THE PROBLEM: The lines below are to be quoted exactly, from the first through the one that contains "from mathutils import Vector".

DATA EXTRACT:
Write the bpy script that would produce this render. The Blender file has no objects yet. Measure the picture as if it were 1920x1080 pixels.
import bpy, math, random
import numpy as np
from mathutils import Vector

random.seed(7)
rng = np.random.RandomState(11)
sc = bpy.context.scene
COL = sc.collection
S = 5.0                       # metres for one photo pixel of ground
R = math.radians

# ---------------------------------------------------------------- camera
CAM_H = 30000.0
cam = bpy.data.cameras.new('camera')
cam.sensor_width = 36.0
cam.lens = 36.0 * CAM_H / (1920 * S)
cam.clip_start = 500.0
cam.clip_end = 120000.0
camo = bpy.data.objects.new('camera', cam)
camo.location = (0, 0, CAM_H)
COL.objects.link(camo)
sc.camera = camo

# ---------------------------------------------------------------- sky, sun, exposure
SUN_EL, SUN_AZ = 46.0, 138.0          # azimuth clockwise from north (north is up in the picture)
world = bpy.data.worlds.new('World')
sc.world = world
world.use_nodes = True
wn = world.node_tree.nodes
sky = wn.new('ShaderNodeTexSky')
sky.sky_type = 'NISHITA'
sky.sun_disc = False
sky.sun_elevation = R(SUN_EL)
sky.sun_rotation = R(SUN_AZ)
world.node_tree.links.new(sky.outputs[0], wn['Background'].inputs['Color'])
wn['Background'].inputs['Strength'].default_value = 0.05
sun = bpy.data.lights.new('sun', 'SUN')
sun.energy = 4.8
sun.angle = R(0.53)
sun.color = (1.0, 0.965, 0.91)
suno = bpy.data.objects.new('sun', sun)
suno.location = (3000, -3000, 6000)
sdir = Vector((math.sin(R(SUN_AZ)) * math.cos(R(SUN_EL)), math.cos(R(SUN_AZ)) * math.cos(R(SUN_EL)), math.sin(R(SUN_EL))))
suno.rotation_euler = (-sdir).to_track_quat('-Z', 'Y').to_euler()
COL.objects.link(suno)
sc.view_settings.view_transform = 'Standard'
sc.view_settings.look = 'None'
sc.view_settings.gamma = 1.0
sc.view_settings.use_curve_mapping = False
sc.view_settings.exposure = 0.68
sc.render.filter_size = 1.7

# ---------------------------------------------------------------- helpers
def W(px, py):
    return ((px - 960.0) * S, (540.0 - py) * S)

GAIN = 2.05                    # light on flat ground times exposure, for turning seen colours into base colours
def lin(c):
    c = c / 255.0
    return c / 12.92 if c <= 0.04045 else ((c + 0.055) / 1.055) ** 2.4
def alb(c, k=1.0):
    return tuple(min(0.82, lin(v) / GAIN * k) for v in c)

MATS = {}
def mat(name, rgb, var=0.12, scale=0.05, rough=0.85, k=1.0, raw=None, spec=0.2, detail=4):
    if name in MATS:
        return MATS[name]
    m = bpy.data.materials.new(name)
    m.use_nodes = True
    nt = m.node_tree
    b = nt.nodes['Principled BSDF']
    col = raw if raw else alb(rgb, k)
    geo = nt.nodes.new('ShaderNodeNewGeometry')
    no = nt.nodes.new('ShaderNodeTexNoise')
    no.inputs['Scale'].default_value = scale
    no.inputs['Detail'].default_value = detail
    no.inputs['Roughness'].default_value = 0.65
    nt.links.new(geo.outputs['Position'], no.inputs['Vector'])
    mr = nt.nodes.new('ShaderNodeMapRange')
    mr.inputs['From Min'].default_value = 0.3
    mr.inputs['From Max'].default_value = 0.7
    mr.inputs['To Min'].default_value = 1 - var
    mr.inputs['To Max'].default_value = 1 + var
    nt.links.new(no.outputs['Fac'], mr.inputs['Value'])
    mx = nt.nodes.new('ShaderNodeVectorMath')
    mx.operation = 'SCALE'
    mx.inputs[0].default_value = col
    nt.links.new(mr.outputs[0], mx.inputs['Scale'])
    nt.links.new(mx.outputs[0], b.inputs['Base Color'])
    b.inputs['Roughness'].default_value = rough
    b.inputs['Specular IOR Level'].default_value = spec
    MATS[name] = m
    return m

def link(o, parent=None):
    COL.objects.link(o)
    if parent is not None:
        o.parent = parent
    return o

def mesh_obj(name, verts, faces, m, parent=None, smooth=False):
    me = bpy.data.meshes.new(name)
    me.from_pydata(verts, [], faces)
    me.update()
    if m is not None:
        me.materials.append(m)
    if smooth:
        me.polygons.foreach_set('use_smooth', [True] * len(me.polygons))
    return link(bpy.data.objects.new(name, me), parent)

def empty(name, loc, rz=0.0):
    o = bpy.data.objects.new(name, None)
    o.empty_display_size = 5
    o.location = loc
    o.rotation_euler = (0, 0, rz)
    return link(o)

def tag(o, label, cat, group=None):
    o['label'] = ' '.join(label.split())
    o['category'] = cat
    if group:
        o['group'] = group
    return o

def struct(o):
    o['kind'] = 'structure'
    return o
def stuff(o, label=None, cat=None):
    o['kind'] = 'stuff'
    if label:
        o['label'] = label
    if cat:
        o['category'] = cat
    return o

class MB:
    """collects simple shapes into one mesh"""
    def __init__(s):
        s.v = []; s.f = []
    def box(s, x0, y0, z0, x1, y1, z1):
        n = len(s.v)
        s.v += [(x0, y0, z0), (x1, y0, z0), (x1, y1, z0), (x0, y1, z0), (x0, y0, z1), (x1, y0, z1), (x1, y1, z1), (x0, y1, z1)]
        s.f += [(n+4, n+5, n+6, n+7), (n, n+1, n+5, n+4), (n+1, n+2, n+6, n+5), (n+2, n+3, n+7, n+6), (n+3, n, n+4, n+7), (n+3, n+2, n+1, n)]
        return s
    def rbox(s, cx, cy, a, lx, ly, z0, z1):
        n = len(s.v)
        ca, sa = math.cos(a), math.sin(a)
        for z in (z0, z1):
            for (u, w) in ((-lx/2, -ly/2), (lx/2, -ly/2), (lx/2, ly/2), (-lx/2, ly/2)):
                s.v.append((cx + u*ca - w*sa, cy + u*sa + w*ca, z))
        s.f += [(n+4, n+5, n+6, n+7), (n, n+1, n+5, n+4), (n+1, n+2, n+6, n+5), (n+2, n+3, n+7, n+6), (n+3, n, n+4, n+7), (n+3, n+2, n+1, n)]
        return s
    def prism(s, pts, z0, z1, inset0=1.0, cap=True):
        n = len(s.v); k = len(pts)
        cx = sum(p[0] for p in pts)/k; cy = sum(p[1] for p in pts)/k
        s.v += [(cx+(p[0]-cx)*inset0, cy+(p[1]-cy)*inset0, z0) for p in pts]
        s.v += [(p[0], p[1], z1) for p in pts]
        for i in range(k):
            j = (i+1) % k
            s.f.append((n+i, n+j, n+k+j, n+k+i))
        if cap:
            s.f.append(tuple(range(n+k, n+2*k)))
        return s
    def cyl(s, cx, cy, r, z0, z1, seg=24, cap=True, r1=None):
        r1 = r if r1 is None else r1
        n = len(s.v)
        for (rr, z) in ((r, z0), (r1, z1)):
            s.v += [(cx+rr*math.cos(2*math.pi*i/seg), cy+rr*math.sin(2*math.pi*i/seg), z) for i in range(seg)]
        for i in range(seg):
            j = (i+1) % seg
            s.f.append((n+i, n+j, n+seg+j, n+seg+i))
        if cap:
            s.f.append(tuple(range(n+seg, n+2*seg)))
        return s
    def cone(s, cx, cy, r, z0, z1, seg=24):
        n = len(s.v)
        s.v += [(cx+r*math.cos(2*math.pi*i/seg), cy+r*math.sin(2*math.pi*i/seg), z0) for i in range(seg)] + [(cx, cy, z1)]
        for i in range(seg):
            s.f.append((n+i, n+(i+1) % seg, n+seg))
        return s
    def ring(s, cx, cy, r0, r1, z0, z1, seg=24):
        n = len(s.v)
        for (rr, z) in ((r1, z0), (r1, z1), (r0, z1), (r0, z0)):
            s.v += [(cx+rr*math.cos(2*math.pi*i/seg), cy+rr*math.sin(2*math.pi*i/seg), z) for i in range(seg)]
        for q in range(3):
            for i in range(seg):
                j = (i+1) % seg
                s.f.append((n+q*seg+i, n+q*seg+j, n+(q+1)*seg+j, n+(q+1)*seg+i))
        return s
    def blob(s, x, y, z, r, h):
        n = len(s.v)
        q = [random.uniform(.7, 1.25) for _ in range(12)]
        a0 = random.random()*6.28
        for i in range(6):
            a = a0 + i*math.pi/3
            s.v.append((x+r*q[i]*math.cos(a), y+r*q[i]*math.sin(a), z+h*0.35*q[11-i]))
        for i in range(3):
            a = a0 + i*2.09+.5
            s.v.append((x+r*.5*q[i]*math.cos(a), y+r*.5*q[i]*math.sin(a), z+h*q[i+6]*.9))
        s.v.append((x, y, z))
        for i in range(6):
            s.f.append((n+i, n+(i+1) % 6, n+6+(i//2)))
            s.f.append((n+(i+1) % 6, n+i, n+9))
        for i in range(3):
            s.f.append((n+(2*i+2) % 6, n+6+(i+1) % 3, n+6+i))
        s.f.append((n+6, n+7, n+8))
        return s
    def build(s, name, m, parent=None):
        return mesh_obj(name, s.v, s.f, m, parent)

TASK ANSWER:
Write the bpy script that would produce this render. The Blender file has no objects yet. Measure the picture as if it were 1920x1080 pixels.
import bpy, math, random
import numpy as np
from mathutils import Vector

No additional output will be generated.